メインキャストは主軸として王道を突き進み、脇役は汎用性をカバーするといった分担をするとお話し全体に厚みというかボリュームが生まれます。
主人公の行動にも脇役との差を見せることで際立ちます。
こういった演出面に長けているのがTRIGGER製の特徴です。
大塚雅彦さんはガイナックス時代から注目していました。
ご自身が監督された「ぷちぷりユーシィ」は古いですが王道のシンデレラストーリーです。
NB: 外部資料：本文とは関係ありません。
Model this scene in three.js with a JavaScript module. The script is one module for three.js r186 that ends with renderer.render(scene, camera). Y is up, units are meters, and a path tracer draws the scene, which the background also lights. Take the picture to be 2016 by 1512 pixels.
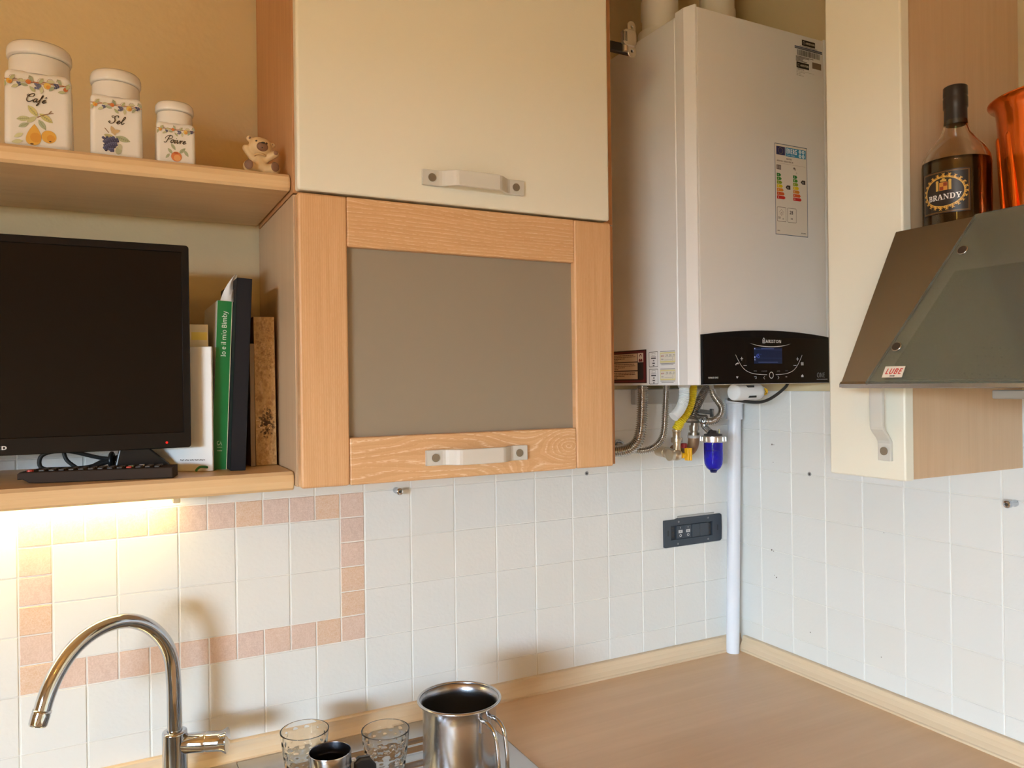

とても可愛い作品です。
似たようなお名前で動画工房の太田雅彦さんという方がおられます。
太田さんの方はコメディが得意なクリエイターですが、大なんちゃら雅彦さんとつく人は才能の豊かなクリエイターなんだな〜っと思ってしまいます。
今回は制作会社の話に偏りましたがけっこう作品の特徴面において、クリエイター別ではなく、会社単位で個性を感じられるのもアニメ業界の面白いところです。
制作会社によって“色”があるのです。
そんなことも感じながらアニメを眺めてみても楽しいのでは、と思います。
今回の「ダーリン・イン・ザ・フランキス」主人公ヒロとヒロインのゼロツーは最も原則的な愛の解釈でもある「一緒にいること」を追求します。
「一緒にいること」それだけです。
主人公はいたってシンプルな意味合いにして他の選択肢は脇役に振り分けます。
この形ってとても理路整然と感じるのですがどう思われるでしょうか。
何でもかんでも、はいくら主人公だからと言って請け負えないはずなのですね。